→ **Work instructions**
Reproduce the material word for word; the images stay out.

→ **Source data**
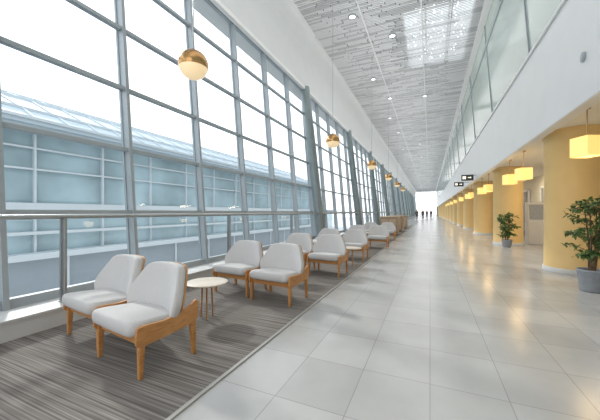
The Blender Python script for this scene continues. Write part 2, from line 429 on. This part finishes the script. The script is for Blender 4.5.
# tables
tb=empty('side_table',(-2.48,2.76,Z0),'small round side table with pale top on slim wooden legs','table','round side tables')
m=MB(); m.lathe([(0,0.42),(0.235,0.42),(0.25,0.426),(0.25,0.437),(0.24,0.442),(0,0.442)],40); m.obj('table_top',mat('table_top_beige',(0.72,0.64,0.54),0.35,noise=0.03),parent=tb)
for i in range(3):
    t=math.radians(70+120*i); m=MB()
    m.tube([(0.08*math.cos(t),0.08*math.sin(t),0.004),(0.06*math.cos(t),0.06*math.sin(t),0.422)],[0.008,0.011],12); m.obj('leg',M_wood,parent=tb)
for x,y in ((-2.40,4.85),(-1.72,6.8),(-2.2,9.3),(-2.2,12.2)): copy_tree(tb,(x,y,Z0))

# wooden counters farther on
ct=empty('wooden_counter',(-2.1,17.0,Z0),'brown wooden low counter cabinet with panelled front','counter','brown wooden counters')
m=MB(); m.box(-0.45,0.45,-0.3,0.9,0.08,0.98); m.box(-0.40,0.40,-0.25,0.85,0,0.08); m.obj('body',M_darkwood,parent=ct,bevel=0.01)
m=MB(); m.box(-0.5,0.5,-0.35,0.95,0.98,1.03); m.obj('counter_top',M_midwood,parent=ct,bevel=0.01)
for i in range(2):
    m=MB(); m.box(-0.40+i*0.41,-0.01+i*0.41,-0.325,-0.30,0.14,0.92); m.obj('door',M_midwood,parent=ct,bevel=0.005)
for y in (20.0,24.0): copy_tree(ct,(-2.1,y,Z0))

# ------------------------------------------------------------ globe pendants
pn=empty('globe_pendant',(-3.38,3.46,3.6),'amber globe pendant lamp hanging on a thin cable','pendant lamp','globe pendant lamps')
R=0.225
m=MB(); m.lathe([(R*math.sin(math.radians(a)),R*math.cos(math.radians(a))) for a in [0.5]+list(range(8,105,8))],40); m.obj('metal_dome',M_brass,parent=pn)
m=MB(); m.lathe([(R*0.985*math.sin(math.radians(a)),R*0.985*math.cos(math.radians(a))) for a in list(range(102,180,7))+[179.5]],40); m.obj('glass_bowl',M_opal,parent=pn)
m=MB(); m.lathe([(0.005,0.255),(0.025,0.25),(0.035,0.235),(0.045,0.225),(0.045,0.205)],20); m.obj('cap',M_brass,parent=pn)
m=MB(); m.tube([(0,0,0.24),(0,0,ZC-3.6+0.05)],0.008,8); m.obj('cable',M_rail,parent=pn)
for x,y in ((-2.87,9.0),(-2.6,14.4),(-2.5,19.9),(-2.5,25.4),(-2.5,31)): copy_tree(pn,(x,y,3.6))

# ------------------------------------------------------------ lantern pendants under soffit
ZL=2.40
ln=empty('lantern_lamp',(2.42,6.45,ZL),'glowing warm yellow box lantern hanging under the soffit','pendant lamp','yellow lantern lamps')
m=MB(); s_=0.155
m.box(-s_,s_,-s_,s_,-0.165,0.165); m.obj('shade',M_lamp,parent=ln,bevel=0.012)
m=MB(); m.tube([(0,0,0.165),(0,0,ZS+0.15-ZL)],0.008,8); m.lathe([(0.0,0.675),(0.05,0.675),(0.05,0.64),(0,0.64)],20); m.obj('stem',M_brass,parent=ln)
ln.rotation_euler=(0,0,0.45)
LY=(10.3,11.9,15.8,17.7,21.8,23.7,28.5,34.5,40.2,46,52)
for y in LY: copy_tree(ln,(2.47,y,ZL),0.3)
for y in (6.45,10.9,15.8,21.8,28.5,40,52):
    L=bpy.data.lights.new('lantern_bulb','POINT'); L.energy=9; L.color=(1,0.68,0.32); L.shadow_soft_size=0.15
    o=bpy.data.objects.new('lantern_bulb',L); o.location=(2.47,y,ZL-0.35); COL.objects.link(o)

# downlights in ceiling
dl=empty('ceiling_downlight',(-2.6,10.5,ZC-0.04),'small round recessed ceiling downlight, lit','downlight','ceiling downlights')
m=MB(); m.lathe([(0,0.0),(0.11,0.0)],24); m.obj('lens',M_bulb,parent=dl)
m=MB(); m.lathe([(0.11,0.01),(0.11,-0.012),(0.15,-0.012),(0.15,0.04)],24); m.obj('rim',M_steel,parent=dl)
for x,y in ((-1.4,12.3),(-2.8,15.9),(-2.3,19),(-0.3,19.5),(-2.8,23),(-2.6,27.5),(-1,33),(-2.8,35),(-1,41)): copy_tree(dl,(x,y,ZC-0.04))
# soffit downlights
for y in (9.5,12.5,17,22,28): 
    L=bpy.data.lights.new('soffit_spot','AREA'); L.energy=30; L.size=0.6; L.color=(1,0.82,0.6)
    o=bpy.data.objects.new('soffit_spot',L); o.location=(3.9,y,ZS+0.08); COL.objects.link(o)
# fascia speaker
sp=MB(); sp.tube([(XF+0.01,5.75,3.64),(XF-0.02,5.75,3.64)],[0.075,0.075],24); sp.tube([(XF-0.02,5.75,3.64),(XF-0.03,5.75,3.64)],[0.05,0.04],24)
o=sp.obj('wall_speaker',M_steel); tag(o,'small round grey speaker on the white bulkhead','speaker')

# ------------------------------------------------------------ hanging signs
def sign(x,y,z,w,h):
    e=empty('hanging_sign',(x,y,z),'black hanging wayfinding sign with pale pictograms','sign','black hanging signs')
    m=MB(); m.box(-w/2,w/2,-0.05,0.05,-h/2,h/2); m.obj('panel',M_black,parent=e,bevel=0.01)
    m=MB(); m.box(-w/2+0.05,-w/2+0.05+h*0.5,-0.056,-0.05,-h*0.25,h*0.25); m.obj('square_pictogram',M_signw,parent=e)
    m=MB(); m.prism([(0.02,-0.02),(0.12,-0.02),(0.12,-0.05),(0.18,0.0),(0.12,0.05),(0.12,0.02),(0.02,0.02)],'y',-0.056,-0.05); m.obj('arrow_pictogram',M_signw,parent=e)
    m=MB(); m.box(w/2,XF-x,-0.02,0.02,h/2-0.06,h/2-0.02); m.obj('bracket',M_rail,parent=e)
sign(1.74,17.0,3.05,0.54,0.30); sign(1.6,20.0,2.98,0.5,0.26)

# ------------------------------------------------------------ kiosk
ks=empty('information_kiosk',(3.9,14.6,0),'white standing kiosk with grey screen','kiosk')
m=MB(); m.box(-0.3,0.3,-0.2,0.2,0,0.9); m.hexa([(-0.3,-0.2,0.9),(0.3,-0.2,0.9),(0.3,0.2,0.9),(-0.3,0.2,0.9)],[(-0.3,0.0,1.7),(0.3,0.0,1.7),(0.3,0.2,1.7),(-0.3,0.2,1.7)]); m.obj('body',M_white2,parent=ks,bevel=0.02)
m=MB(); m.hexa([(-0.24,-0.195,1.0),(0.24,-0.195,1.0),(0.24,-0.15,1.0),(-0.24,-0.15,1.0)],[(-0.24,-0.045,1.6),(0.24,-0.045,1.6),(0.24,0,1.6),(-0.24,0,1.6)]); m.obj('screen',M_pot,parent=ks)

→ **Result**
The Blender Python script for this scene continues. Write part 2, from line 429 on. This part finishes the script. The script is for Blender 4.5.
# tables
tb=empty('side_table',(-2.48,2.76,Z0),'small round side table with pale top on slim wooden legs','table','round side tables')
m=MB(); m.lathe([(0,0.42),(0.235,0.42),(0.25,0.426),(0.25,0.437),(0.24,0.442),(0,0.442)],40); m.obj('table_top',mat('table_top_beige',(0.72,0.64,0.54),0.35,noise=0.03),parent=tb)
for i in range(3):
    t=math.radians(70+120*i); m=MB()
    m.tube([(0.08*math.cos(t),0.08*math.sin(t),0.004),(0.06*math.cos(t),0.06*math.sin(t),0.422)],[0.008,0.011],12); m.obj('leg',M_wood,parent=tb)
for x,y in ((-2.40,4.85),(-1.72,6.8),(-2.2,9.3),(-2.2,12.2)): copy_tree(tb,(x,y,Z0))

# wooden counters farther on
ct=empty('wooden_counter',(-2.1,17.0,Z0),'brown wooden low counter cabinet with panelled front','counter','brown wooden counters')
m=MB(); m.box(-0.45,0.45,-0.3,0.9,0.08,0.98); m.box(-0.40,0.40,-0.25,0.85,0,0.08); m.obj('body',M_darkwood,parent=ct,bevel=0.01)
m=MB(); m.box(-0.5,0.5,-0.35,0.95,0.98,1.03); m.obj('counter_top',M_midwood,parent=ct,bevel=0.01)
for i in range(2):
    m=MB(); m.box(-0.40+i*0.41,-0.01+i*0.41,-0.325,-0.30,0.14,0.92); m.obj('door',M_midwood,parent=ct,bevel=0.005)
for y in (20.0,24.0): copy_tree(ct,(-2.1,y,Z0))

# ------------------------------------------------------------ globe pendants
pn=empty('globe_pendant',(-3.38,3.46,3.6),'amber globe pendant lamp hanging on a thin cable','pendant lamp','globe pendant lamps')
R=0.225
m=MB(); m.lathe([(R*math.sin(math.radians(a)),R*math.cos(math.radians(a))) for a in [0.5]+list(range(8,105,8))],40); m.obj('metal_dome',M_brass,parent=pn)
m=MB(); m.lathe([(R*0.985*math.sin(math.radians(a)),R*0.985*math.cos(math.radians(a))) for a in list(range(102,180,7))+[179.5]],40); m.obj('glass_bowl',M_opal,parent=pn)
m=MB(); m.lathe([(0.005,0.255),(0.025,0.25),(0.035,0.235),(0.045,0.225),(0.045,0.205)],20); m.obj('cap',M_brass,parent=pn)
m=MB(); m.tube([(0,0,0.24),(0,0,ZC-3.6+0.05)],0.008,8); m.obj('cable',M_rail,parent=pn)
for x,y in ((-2.87,9.0),(-2.6,14.4),(-2.5,19.9),(-2.5,25.4),(-2.5,31)): copy_tree(pn,(x,y,3.6))

# ------------------------------------------------------------ lantern pendants under soffit
ZL=2.40
ln=empty('lantern_lamp',(2.42,6.45,ZL),'glowing warm yellow box lantern hanging under the soffit','pendant lamp','yellow lantern lamps')
m=MB(); s_=0.155
m.box(-s_,s_,-s_,s_,-0.165,0.165); m.obj('shade',M_lamp,parent=ln,bevel=0.012)
m=MB(); m.tube([(0,0,0.165),(0,0,ZS+0.15-ZL)],0.008,8); m.lathe([(0.0,0.675),(0.05,0.675),(0.05,0.64),(0,0.64)],20); m.obj('stem',M_brass,parent=ln)
ln.rotation_euler=(0,0,0.45)
LY=(10.3,11.9,15.8,17.7,21.8,23.7,28.5,34.5,40.2,46,52)
for y in LY: copy_tree(ln,(2.47,y,ZL),0.3)
for y in (6.45,10.9,15.8,21.8,28.5,40,52):
    L=bpy.data.lights.new('lantern_bulb','POINT'); L.energy=9; L.color=(1,0.68,0.32); L.shadow_soft_size=0.15
    o=bpy.data.objects.new('lantern_bulb',L); o.location=(2.47,y,ZL-0.35); COL.objects.link(o)

# downlights in ceiling
dl=empty('ceiling_downlight',(-2.6,10.5,ZC-0.04),'small round recessed ceiling downlight, lit','downlight','ceiling downlights')
m=MB(); m.lathe([(0,0.0),(0.11,0.0)],24); m.obj('lens',M_bulb,parent=dl)
m=MB(); m.lathe([(0.11,0.01),(0.11,-0.012),(0.15,-0.012),(0.15,0.04)],24); m.obj('rim',M_steel,parent=dl)
for x,y in ((-1.4,12.3),(-2.8,15.9),(-2.3,19),(-0.3,19.5),(-2.8,23),(-2.6,27.5),(-1,33),(-2.8,35),(-1,41)): copy_tree(dl,(x,y,ZC-0.04))
# soffit downlights
for y in (9.5,12.5,17,22,28): 
    L=bpy.data.lights.new('soffit_spot','AREA'); L.energy=30; L.size=0.6; L.color=(1,0.82,0.6)
    o=bpy.data.objects.new('soffit_spot',L); o.location=(3.9,y,ZS+0.08); COL.objects.link(o)
# fascia speaker
sp=MB(); sp.tube([(XF+0.01,5.75,3.64),(XF-0.02,5.75,3.64)],[0.075,0.075],24); sp.tube([(XF-0.02,5.75,3.64),(XF-0.03,5.75,3.64)],[0.05,0.04],24)
o=sp.obj('wall_speaker',M_steel); tag(o,'small round grey speaker on the white bulkhead','speaker')

# ------------------------------------------------------------ hanging signs
def sign(x,y,z,w,h):
    e=empty('hanging_sign',(x,y,z),'black hanging wayfinding sign with pale pictograms','sign','black hanging signs')
    m=MB(); m.box(-w/2,w/2,-0.05,0.05,-h/2,h/2); m.obj('panel',M_black,parent=e,bevel=0.01)
    m=MB(); m.box(-w/2+0.05,-w/2+0.05+h*0.5,-0.056,-0.05,-h*0.25,h*0.25); m.obj('square_pictogram',M_signw,parent=e)
    m=MB(); m.prism([(0.02,-0.02),(0.12,-0.02),(0.12,-0.05),(0.18,0.0),(0.12,0.05),(0.12,0.02),(0.02,0.02)],'y',-0.056,-0.05); m.obj('arrow_pictogram',M_signw,parent=e)
    m=MB(); m.box(w/2,XF-x,-0.02,0.02,h/2-0.06,h/2-0.02); m.obj('bracket',M_rail,parent=e)
sign(1.74,17.0,3.05,0.54,0.30); sign(1.6,20.0,2.98,0.5,0.26)

# ------------------------------------------------------------ kiosk
ks=empty('information_kiosk',(3.9,14.6,0),'white standing kiosk with grey screen','kiosk')
m=MB(); m.box(-0.3,0.3,-0.2,0.2,0,0.9); m.hexa([(-0.3,-0.2,0.9),(0.3,-0.2,0.9),(0.3,0.2,0.9),(-0.3,0.2,0.9)],[(-0.3,0.0,1.7),(0.3,0.0,1.7),(0.3,0.2,1.7),(-0.3,0.2,1.7)]); m.obj('body',M_white2,parent=ks,bevel=0.02)
m=MB(); m.hexa([(-0.24,-0.195,1.0),(0.24,-0.195,1.0),(0.24,-0.15,1.0),(-0.24,-0.15,1.0)],[(-0.24,-0.045,1.6),(0.24,-0.045,1.6),(0.24,0,1.6),(-0.24,0,1.6)]); m.obj('screen',M_pot,parent=ks)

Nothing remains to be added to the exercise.